Çanakkale harbi yaşanırken öyle bir yaralı geliyormuş ki zamanın doktoru Doktor Tarık bakmakta zorluk çekiyormuş. Hemşirelerde yetiştiremiyormuş.
Doktor Tarık demiş ki;
“Bütün yaralılara bakamıyoruz hiç olmazsa ağır yaralıları ayırın, ayaktaki yaralıları hemen tedavi edelim, ağır yaralılara zaman ayırmış oluruz. Sonra bekleyen diğer ağır yaralıları da tedavi ederiz.”
Yaralılara bakarken önüne ağır yaralı asker getirmişler.
Doktor;
“Ben ağır yaralı getirmeyin demedim mi siz yine ağır yaralı getirdiniz!”
Hemşire demiş ki;
“Bu asker sizin oğlunuz.”
“Tamam!” demiş Doktor Tarık;
“Onu şu ağacın gölgesine bırakın! Buradaki acil yaralılardan sonra fırsat olunca bakarım.”
Bir süre sonra bakmaya fırsatı olmuş ama gittiğinde oğlu orada çoktan vefat etmiş.
Böyle şuurlu doktorlar baş tacımız. Şimdiki doktorlarımız bu şuurla görev yapsalar, Allah korkusundan namazlarını kılsalar, hastalara daha yakın olsalar, hemşireler de samimi davransalar güzel Türkiye’miz daha güzel olur.
Seyit Onbaşının 270 kg mermiyi annesinden öğrendiği dua ile “La havle velâ kuvvete”, dedikten sonra ellerini yere vurarak kaldırıp topa mermiyi sürmesi, istila ettiği memleketin üzüm bağından kopardığı üzümün parasını üzüm dalına asan askerin inancın eksiksiz olması ne kadar şerefli olduklarını gösterir. Böyle asker böyle doktor böyle hemşire günümüzde olsa daha mutlu daha güzel bir Türkiye olurdu.
İşte böyle askere böyle doktora böyle vazifesini hakkıyla yerine getiren herkese Selam Olsun! Yüce Rabbimiz onların sayısını artırsın İnşallah!
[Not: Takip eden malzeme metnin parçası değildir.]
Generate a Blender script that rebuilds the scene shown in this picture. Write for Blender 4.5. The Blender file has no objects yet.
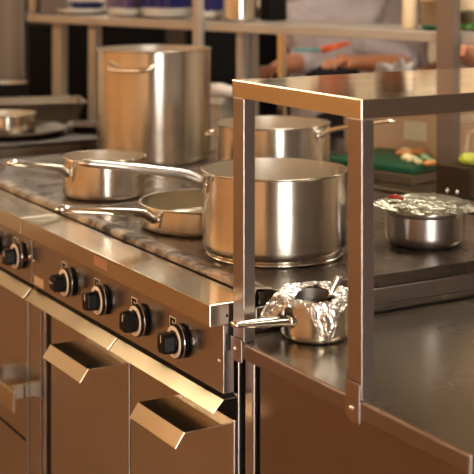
import bpy, math, random
from mathutils import Vector, Matrix, noise
random.seed(7)
S = bpy.context.scene
COL = S.collection
PI = math.pi
# ------------------------------------------------------------------ camera
HC = 1.5528; TH = .5264; FP = 1315.5
CX, CY = -1.14643542, -1.95064946
cd = bpy.data.cameras.new('camera'); cam = bpy.data.objects.new('camera', cd); COL.objects.link(cam)
cam.location = (CX, CY, HC); cam.rotation_euler = (PI/2, 0, -TH)
cd.sensor_width = 36; cd.lens = FP/474*36; cd.shift_y = -(237+36.25)/474
cd.clip_start = .05; cd.clip_end = 60
cd.dof.use_dof = True; cd.dof.focus_distance = 2.4; cd.dof.aperture_fstop = 5.4; cd.dof.aperture_blades = 9
S.camera = cam
# ------------------------------------------------------------------ world, exposure
w = bpy.data.worlds.new('world'); S.world = w; w.use_nodes = True
w.node_tree.nodes['Background'].inputs[0].default_value = (.9, .75, .6, 1)
w.node_tree.nodes['Background'].inputs[1].default_value = .05
S.view_settings.view_transform = 'Standard'; S.view_settings.look = 'None'
S.view_settings.exposure = 0.0; S.view_settings.gamma = 1
S.view_settings.use_curve_mapping = False
S.cycles.use_denoising = True
S.cycles.max_bounces = 10; S.cycles.glossy_bounces = 6; S.cycles.diffuse_bounces = 4
S.cycles.sample_clamp_indirect = 6
# added ceiling lamps, unseen, to light the scene: (x, y, size x, size y, strength, colour)
WARM = (1, .72, .42); NEUT = (1, .88, .72)
ADDED_LAMPS = [
    (-1.9, 1.2, .4, 1.3, 20, WARM), (-1.9, 3.6, .4, 1.3, 32, WARM),
    (-.35, -2.3, .35, 1.2, 26, NEUT),
    (1.6, -1.5, 1.2, .35, 14, NEUT),
    (.95, .9, .35, 1.3, 24, NEUT), (3.0, .2, 1.2, .35, 26, NEUT), (1.2, 4.5, 1.2, .35, 26, NEUT), (3.3, 4.8, 1.2, .35, 20, NEUT),
]
# ------------------------------------------------------------------ helpers
RX = Vector((math.cos(TH), -math.sin(TH), 0)); FW = Vector((math.sin(TH), math.cos(TH), 0))
def camdir(a, b): return (RX*a + FW*b).normalized()

class MB:
    def __init__(s): s.v = []; s.f = []; s.sm = []
    def add(s, vs, fs, smooth=False):
        n = len(s.v); s.v += [Vector(p) for p in vs]
        for f in fs: s.f.append([i+n for i in f]); s.sm.append(smooth)
        return s
    def box(s, a, b, m=None):
        x0, y0, z0 = a; x1, y1, z1 = b
        vs = [Vector(p) for p in ((x0,y0,z0),(x1,y0,z0),(x1,y1,z0),(x0,y1,z0),(x0,y0,z1),(x1,y0,z1),(x1,y1,z1),(x0,y1,z1))]
        if m: vs = [m @ p for p in vs]
        return s.add(vs, [(0,3,2,1),(4,5,6,7),(0,1,5,4),(1,2,6,5),(2,3,7,6),(3,0,4,7)])
    def prism(s, poly, fn0, fn1):
        n = len(poly); vs = [fn0(p) for p in poly]+[fn1(p) for p in poly]
        fs = [list(range(n))[::-1], list(range(n, 2*n))]+[(i, (i+1) % n, n+(i+1) % n, n+i) for i in range(n)]
        return s.add(vs, fs)
    def prism_y(s, poly, y0, y1): return s.prism(poly, lambda p: (p[0], y0, p[1]), lambda p: (p[0], y1, p[1]))
    def prism_z(s, poly, z0, z1): return s.prism(poly, lambda p: (p[0], p[1], z0), lambda p: (p[0], p[1], z1))
    def lathe(s, prof, n=64, m=None, smooth=True, cap=False):
        vs = []
        for r, z in prof:
            for k in range(n):
                a = 2*PI*k/n; p = Vector((r*math.cos(a), r*math.sin(a), z)); vs.append(m @ p if m else p)
        fs = []
        for i in range(len(prof)-1):
            for k in range(n):
                k2 = (k+1) % n
                fs.append((i*n+k, i*n+k2, (i+1)*n+k2, (i+1)*n+k))
        if cap:
            fs.append(list(range(n))[::-1]); fs.append([(len(prof)-1)*n+k for k in range(n)])
        return s.add(vs, fs, smooth)
    def tube(s, pts, rad, n=12, up=(0,0,1), flat=1.0, closed=False):
        """sweep; rad: number or list of (w,h) or numbers"""
        pts = [Vector(p) for p in pts]; N = len(pts); up = Vector(up); vs = []
        for i, p in enumerate(pts):
            if closed: t = pts[(i+1) % N]-pts[i-1]
            else: t = pts[min(i+1, N-1)]-pts[max(i-1, 0)]
            t.normalize(); sd = t.cross(up)
            if sd.length < 1e-4: sd = t.cross(Vector((1, 0, 0)))
            sd.normalize(); u2 = sd.cross(t).normalized()
            r = rad[i] if isinstance(rad, (list, tuple)) else rad
            rw, rh = r if isinstance(r, (list, tuple)) else (r, r*flat)
            for k in range(n):
                a = 2*PI*k/n; vs.append(p+sd*rw*math.cos(a)+u2*rh*math.sin(a))
        fs = []
        for i in range(N if closed else N-1):
            j = (i+1) % N
            for k in range(n):
                k2 = (k+1) % n; fs.append((i*n+k, i*n+k2, j*n+k2, j*n+k))
        if not closed: fs += [list(range(n))[::-1], [(N-1)*n+k for k in range(n)]]
        return s.add(vs, fs, True)

ROOT = {}
def obj(name, mb, mat, parent=None, loc=None, bevel=0, seg=2, auto=True):
    base = ROOT[parent.name] if parent else Vector(loc or (0, 0, 0))
    me = bpy.data.meshes.new(name); me.from_pydata([tuple(p-base) for p in mb.v], [], mb.f)
    me.polygons.foreach_set('use_smooth', mb.sm); me.update()
    o = bpy.data.objects.new(name, me); COL.objects.link(o)
    o.data.materials.append(mat)
    if parent: o.parent = parent
    else: o.location = base
    ROOT[o.name] = base
    if bevel:
        b = o.modifiers.new('bevel', 'BEVEL'); b.width = bevel; b.segments = seg; b.limit_method = 'ANGLE'; b.angle_limit = .6
    return o
def tag(o, label=None, cat=None, group=None, kind=None):
    if label: o['label'] = label
    if cat: o['category'] = cat
    if group: o['group'] = group
    if kind: o['kind'] = kind
    return o
def thing(name, label, cat, loc, group=None):
    o = bpy.data.objects.new(name, None); COL.objects.link(o); o.location = loc; o.empty_display_size = .05
    ROOT[o.name] = Vector(loc); return tag(o, label, cat, group)
def struct(name, mb, mat, bevel=0): return tag(obj(name, mb, mat, bevel=bevel), kind='structure')
def part_label(o, t): o['label'] = t; return o
def copy_thing(root, delta, label):
    r = root.copy(); COL.objects.link(r); r.location = root.location+Vector(delta); r['label'] = label
    ROOT[r.name] = ROOT[root.name]+Vector(delta)
    for ch in [c for c in bpy.data.objects if c.parent == root]:
        c2 = ch.copy(); COL.objects.link(c2); c2.parent = r; ROOT[c2.name] = ROOT[r.name]
        for g in [g for g in bpy.data.objects if g.parent == ch]:
            g2 = g.copy(); COL.objects.link(g2); g2.parent = c2
    return r
# ------------------------------------------------------------------ materials
def mat(name, col, rough=.5, metal=0.0, bump=0, bscale=40, var=0, vscale=6, rvar=0, aniso=0, stretch=None, spec=.5, trans=0, ior=1.45, detail=4, col2=None, tangent='Z'):
    m = bpy.data.materials.new(name); m.use_nodes = True; nt = m.node_tree; N = nt.nodes; L = nt.links
    b = N['Principled BSDF']; b.inputs['Base Color'].default_value = (*col, 1); b.inputs['Roughness'].default_value = rough
    b.inputs['Metallic'].default_value = metal; b.inputs['Specular IOR Level'].default_value = spec
    if trans: b.inputs['Transmission Weight'].default_value = trans; b.inputs['IOR'].default_value = ior
    tc = N.new('ShaderNodeTexCoord'); mp = N.new('ShaderNodeMapping'); L.new(tc.outputs['Object'], mp.inputs[0])
    if stretch: mp.inputs['Scale'].default_value = stretch
    if var or col2:
        n = N.new('ShaderNodeTexNoise'); n.inputs['Scale'].default_value = vscale; n.inputs['Detail'].default_value = detail; L.new(mp.outputs[0], n.inputs[0])
        r = N.new('ShaderNodeValToRGB'); L.new(n.outputs[0], r.inputs[0])
        c2 = col2 or tuple(c*(1-var) for c in col)
        r.color_ramp.elements[0].position = .35; r.color_ramp.elements[1].position = .65
        r.color_ramp.elements[0].color = (*c2, 1); r.color_ramp.elements[1].color = (*col, 1)
        L.new(r.outputs[0], b.inputs['Base Color'])
    if rvar:
        n2 = N.new('ShaderNodeTexNoise'); n2.inputs['Scale'].default_value = vscale*1.7; n2.inputs['Detail'].default_value = 5; L.new(mp.outputs[0], n2.inputs[0])
        mr = N.new('ShaderNodeMapRange'); mr.inputs[1].default_value = .3; mr.inputs[2].default_value = .7
        mr.inputs[3].default_value = max(.02, rough-rvar); mr.inputs[4].default_value = rough+rvar
        L.new(n2.outputs[0], mr.inputs[0]); L.new(mr.outputs[0], b.inputs['Roughness'])
    if aniso:
        b.inputs['Anisotropic'].default_value = aniso; b.inputs['Anisotropic Rotation'].default_value = .25
        tg = N.new('ShaderNodeTangent'); tg.direction_type = 'RADIAL'; tg.axis = tangent; L.new(tg.outputs[0], b.inputs['Tangent'])
    if bump:
        n3 = N.new('ShaderNodeTexNoise'); n3.inputs['Scale'].default_value = bscale; n3.inputs['Detail'].default_value = 4; L.new(mp.outputs[0], n3.inputs[0])
        bp = N.new('ShaderNodeBump'); bp.inputs['Strength'].default_value = 1; bp.inputs['Distance'].default_value = bump
        L.new(n3.outputs[0], bp.inputs['Height']); L.new(bp.outputs[0], b.inputs['Normal'])
    return m
def emis(name, col, st):
    m = bpy.data.materials.new(name); m.use_nodes = True; b = m.node_tree.nodes['Principled BSDF']
    b.inputs['Base Color'].default_value = (0, 0, 0, 1); b.inputs['Emission Color'].default_value = (*col, 1); b.inputs['Emission Strength'].default_value = st
    return m
STEEL = mat('steel_sheet', (.50, .47, .45), .24, 1, var=.06, vscale=3, rvar=.03)
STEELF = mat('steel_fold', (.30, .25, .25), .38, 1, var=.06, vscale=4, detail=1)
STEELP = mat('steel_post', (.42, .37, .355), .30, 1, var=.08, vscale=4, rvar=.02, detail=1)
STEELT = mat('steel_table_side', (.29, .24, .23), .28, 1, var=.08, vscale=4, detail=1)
TOPM = mat('steel_worktop', (.44, .40, .33), .25, 1, var=.14, vscale=3.5, rvar=.04, detail=1.5)
STEELB = mat('steel_far', (.46, .42, .37), .42, .45, var=.1)
DARKS = mat('steel_dull_dark', (.20, .16, .12), .35, .8, var=.1)
RAIL = mat('steel_rail', (.72, .67, .56), .2, 1, var=.08, vscale=5, rvar=.03, detail=1)
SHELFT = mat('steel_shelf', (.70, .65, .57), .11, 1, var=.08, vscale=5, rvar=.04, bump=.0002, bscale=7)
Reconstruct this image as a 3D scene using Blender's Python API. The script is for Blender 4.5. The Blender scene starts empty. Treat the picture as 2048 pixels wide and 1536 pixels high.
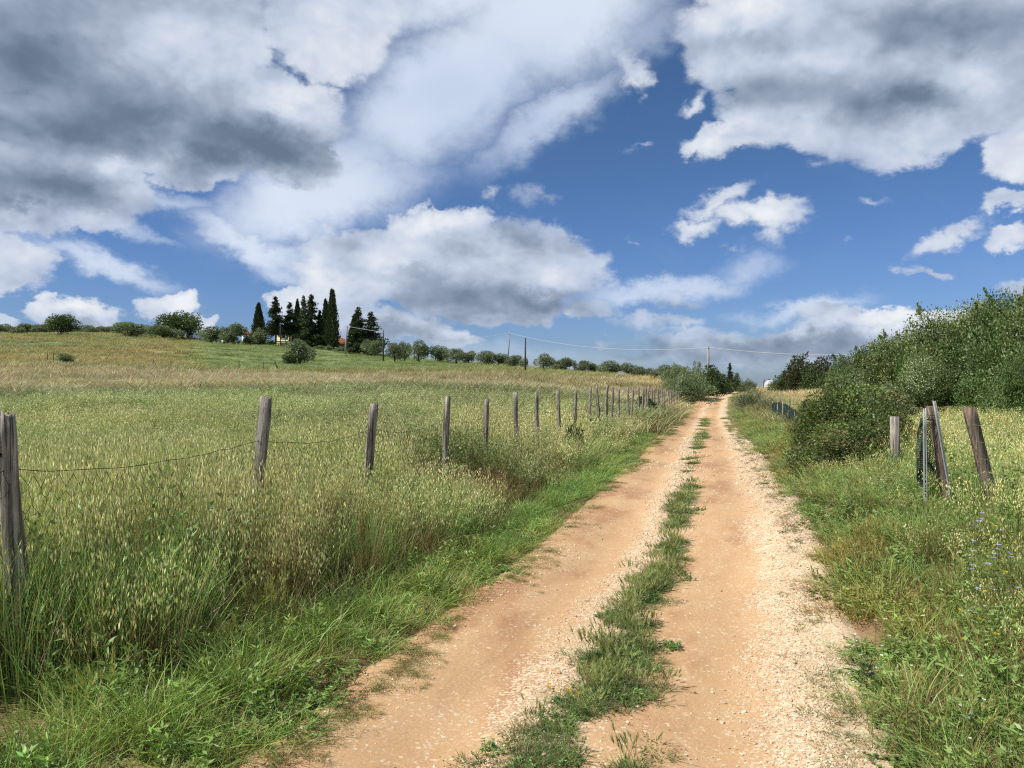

Kurtuluşumuz her alanda böyle kahramanların yetişmesi ve çoğalması ile olacak!
Abdulkadir Özcan KAYSERİ


Yorumlar

Bu blogdaki popüler yayınlar

Esmaül Hüsna (Arapça- Türkçe) دُعٰٓاءُ اَسْمٰٓاءُ الْحُسْنٰى

Uzun Ömür İçin Dua

Şifa Salavâtı (Salavâtı Tıbbil Kulubi/Salâvatı Tıbbiye)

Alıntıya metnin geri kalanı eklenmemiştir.